- Task objective: Search the data below for the string "follow". Extract every line that contains it.
▼
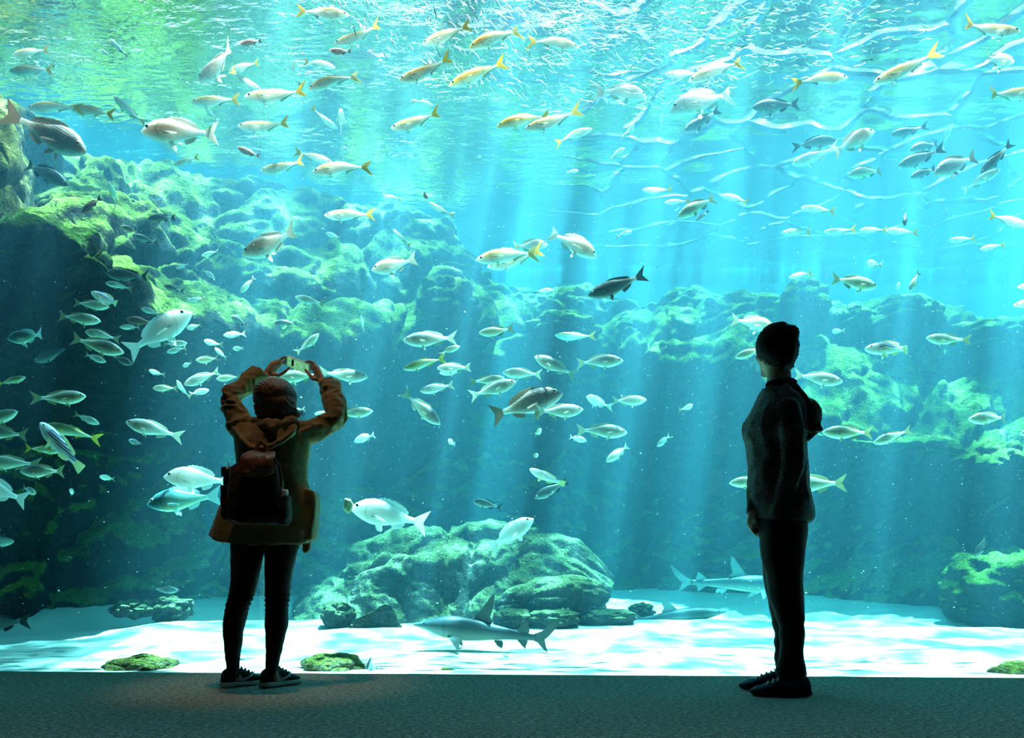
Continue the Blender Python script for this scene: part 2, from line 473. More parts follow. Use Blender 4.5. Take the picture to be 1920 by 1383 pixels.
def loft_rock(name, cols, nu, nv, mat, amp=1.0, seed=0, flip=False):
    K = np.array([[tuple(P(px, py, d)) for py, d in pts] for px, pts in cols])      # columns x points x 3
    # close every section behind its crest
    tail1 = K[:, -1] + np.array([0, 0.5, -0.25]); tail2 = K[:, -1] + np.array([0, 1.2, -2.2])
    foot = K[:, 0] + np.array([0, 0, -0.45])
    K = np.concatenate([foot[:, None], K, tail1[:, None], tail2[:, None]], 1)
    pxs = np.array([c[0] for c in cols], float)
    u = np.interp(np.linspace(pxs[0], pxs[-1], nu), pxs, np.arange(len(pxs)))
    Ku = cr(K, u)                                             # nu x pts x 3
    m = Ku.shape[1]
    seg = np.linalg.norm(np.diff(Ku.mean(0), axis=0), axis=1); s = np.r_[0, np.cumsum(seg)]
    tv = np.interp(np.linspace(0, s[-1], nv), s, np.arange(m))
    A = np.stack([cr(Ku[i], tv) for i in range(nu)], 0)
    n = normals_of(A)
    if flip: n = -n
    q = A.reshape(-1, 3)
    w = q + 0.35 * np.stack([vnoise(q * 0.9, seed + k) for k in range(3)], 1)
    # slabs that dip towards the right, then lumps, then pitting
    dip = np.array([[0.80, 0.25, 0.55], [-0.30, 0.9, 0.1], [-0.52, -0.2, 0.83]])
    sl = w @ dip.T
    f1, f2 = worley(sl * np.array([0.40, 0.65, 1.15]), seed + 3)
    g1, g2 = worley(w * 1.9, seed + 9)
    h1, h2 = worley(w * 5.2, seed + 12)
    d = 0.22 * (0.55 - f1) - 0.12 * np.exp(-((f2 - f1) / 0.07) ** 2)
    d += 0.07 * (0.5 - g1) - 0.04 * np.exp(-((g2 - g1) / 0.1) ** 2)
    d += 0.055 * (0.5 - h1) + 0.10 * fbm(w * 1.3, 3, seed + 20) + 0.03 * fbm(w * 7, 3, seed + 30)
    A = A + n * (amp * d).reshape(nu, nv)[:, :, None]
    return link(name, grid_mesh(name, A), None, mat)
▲
▼
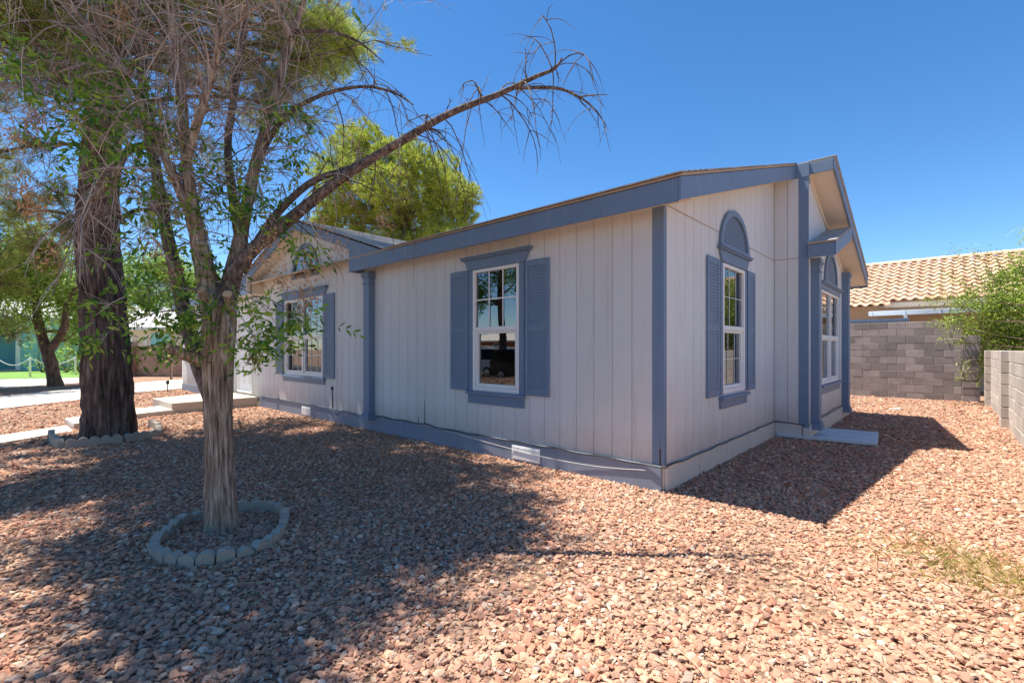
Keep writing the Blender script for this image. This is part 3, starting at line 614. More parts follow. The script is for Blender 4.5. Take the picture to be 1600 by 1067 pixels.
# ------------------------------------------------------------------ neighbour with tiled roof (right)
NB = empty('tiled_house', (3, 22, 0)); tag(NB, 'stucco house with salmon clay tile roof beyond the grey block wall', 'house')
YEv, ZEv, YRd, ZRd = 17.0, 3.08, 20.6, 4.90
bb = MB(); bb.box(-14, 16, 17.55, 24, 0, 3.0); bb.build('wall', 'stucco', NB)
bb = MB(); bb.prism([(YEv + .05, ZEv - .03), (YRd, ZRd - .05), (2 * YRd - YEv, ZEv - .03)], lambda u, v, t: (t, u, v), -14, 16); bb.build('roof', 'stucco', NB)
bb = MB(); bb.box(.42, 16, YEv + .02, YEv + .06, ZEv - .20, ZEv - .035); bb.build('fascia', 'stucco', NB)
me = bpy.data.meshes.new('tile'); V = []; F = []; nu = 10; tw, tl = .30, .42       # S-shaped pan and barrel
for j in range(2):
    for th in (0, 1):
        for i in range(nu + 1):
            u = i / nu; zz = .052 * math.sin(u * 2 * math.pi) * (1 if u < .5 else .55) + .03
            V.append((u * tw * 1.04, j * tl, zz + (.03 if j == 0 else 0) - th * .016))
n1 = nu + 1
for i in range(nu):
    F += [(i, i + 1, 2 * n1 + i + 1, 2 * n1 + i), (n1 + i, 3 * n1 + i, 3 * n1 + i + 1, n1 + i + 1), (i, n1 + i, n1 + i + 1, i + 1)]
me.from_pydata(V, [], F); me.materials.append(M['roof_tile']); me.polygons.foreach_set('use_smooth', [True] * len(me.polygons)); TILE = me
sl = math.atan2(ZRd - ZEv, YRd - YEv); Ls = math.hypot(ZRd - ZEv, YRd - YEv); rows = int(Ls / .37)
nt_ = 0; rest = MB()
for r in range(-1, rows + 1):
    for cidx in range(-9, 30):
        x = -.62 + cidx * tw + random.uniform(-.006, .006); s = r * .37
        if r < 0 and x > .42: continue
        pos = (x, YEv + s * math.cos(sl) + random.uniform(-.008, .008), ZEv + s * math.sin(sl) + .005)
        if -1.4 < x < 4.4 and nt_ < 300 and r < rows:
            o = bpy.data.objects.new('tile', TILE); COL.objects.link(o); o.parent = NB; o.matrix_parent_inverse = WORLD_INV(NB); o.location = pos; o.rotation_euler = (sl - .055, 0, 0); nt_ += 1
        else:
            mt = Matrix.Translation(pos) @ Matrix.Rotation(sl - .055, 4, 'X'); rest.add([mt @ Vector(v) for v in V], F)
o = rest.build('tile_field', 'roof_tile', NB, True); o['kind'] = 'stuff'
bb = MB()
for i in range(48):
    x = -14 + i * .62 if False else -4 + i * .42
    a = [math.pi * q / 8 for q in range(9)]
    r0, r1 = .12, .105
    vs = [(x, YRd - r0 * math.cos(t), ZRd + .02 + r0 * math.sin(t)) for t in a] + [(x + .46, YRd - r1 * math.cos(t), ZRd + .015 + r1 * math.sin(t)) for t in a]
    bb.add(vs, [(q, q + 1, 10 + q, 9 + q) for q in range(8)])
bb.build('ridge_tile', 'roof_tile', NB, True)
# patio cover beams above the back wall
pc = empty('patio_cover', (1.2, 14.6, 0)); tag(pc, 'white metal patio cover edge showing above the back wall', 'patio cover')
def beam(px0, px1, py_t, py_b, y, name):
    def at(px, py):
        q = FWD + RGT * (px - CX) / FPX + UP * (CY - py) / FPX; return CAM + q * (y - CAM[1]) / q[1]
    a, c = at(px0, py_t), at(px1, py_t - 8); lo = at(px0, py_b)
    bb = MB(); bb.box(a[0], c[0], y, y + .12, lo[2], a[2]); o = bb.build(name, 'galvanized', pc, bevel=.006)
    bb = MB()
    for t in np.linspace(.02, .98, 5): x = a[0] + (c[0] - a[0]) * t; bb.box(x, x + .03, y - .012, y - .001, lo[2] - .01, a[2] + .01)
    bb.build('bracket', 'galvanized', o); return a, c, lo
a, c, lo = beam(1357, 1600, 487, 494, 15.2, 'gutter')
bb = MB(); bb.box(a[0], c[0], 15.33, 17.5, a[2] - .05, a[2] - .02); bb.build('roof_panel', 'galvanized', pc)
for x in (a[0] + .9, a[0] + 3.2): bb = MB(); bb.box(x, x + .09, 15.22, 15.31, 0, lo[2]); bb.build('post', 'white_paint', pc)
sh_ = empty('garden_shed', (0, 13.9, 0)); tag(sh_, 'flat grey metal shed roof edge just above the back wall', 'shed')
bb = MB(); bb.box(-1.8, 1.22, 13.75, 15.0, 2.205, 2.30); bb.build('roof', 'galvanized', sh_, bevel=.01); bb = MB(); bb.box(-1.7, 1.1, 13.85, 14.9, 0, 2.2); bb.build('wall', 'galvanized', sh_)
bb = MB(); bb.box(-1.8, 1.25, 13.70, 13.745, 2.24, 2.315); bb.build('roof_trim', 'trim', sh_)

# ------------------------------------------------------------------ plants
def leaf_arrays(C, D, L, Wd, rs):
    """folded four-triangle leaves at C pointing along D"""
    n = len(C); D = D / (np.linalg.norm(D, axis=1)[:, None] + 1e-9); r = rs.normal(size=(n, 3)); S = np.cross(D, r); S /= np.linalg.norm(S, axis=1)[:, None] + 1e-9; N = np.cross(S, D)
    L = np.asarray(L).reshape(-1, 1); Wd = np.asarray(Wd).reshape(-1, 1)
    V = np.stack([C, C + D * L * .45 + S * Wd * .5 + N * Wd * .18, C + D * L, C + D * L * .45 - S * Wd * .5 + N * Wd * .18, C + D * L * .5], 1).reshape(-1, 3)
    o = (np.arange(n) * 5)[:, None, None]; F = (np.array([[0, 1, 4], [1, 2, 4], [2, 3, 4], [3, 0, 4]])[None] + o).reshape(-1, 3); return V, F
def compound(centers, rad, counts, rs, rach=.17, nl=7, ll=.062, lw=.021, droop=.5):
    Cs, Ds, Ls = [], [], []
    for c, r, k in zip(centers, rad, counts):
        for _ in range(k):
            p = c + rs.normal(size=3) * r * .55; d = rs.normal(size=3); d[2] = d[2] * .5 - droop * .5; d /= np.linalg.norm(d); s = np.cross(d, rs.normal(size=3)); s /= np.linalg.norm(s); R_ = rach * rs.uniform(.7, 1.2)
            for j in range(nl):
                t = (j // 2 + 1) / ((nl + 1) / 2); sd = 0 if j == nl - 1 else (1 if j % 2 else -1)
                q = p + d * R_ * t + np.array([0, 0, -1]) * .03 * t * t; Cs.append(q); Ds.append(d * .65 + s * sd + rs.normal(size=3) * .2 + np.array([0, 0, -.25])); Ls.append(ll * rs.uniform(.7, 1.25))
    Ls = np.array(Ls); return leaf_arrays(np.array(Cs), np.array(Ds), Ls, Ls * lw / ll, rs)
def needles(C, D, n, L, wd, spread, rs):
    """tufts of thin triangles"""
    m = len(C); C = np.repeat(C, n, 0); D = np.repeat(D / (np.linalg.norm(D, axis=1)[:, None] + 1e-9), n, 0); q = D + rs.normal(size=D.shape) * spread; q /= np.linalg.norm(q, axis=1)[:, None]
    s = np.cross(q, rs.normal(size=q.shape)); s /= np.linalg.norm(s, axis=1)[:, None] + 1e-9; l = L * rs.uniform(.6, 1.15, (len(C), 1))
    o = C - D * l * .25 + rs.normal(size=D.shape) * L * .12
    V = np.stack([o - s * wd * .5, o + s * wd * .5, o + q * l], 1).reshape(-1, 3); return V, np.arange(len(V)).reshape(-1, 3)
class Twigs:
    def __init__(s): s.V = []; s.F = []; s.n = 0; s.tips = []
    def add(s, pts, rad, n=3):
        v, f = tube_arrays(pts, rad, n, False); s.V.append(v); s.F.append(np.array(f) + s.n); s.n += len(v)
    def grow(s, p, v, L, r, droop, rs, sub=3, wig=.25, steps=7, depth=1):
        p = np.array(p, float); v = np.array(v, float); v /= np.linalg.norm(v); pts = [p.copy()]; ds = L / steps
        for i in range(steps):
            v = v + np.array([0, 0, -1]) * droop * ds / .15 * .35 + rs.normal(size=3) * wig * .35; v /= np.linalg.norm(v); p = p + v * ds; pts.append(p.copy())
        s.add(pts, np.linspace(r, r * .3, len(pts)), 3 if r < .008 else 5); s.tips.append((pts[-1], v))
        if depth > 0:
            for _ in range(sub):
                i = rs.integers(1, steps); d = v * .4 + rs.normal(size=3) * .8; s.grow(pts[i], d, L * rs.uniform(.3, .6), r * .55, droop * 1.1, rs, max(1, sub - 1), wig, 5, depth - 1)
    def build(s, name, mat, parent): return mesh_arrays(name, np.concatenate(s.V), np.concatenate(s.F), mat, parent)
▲
▼
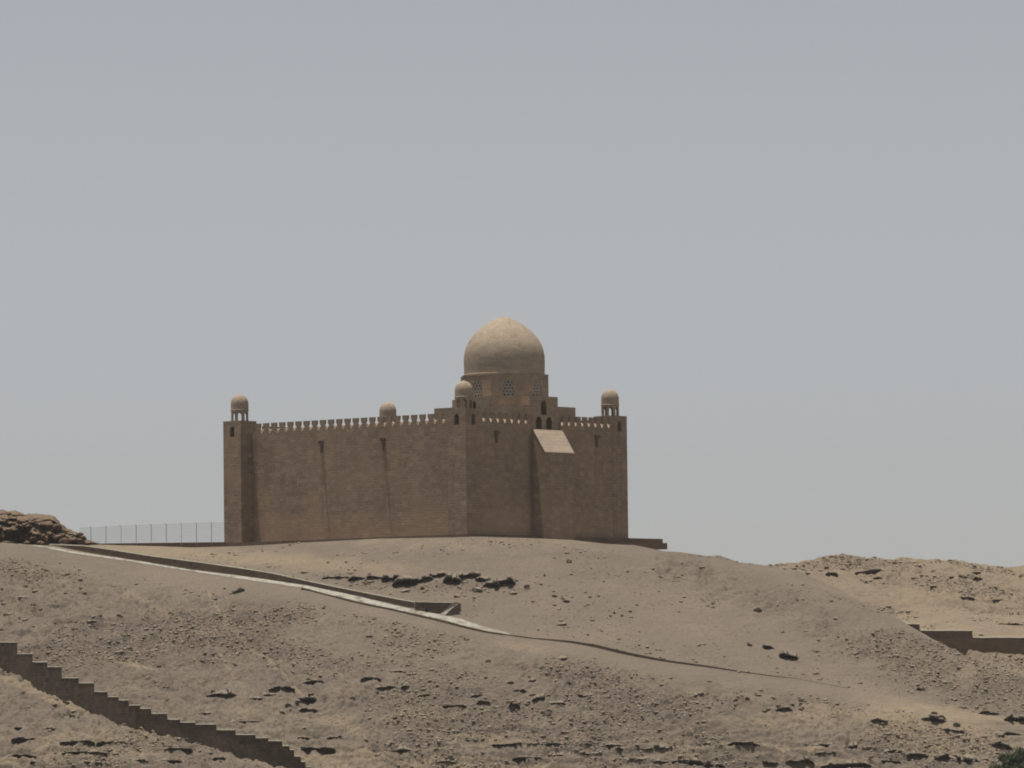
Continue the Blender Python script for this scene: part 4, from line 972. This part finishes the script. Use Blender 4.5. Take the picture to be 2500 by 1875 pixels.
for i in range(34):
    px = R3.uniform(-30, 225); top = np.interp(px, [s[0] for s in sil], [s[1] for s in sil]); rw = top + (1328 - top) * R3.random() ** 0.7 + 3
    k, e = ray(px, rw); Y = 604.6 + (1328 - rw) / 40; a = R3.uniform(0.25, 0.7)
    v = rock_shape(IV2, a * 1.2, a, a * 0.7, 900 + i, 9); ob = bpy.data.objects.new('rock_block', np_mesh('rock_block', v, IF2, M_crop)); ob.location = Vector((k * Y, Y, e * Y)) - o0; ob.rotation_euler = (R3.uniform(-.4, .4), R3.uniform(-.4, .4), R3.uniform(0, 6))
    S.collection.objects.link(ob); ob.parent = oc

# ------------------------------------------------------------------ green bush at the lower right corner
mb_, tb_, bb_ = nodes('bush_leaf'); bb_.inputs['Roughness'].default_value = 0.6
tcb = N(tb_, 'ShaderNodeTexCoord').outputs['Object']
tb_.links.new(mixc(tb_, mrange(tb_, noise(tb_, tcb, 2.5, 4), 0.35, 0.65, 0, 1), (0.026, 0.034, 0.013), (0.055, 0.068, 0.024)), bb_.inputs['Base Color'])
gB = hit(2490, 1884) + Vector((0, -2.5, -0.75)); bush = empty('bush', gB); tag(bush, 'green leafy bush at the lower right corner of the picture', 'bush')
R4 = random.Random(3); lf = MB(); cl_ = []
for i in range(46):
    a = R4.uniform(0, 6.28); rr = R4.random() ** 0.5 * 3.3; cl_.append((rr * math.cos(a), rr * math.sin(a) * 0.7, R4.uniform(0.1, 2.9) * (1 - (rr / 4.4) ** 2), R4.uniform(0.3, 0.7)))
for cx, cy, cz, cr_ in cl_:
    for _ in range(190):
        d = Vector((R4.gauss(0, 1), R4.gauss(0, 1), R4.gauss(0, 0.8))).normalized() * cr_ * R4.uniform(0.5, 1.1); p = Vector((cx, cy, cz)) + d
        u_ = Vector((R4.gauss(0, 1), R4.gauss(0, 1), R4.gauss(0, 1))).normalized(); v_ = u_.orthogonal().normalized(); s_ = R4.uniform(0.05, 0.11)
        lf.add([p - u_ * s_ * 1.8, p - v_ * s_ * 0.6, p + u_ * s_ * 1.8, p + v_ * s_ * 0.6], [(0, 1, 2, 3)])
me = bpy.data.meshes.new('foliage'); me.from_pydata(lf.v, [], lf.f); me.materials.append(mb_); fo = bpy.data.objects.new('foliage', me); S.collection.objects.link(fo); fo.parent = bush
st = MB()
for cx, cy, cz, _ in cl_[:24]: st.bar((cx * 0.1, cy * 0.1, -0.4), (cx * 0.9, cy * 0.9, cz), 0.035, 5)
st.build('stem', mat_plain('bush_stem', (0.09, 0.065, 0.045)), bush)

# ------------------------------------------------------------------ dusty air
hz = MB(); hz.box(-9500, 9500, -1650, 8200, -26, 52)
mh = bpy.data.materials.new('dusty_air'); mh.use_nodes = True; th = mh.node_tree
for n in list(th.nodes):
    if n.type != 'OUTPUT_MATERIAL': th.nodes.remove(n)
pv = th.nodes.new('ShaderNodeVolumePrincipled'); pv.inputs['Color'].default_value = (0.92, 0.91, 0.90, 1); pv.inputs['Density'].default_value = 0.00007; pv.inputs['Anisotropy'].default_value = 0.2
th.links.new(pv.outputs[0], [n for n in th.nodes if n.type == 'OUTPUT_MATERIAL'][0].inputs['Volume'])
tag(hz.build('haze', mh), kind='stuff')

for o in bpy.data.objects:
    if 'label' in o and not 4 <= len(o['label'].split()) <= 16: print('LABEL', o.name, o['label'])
▲
- Final result:
Continue the Blender Python script for this scene: part 2, from line 473. More parts follow. Use Blender 4.5. Take the picture to be 1920 by 1383 pixels.
Keep writing the Blender script for this image. This is part 3, starting at line 614. More parts follow. The script is for Blender 4.5. Take the picture to be 1600 by 1067 pixels.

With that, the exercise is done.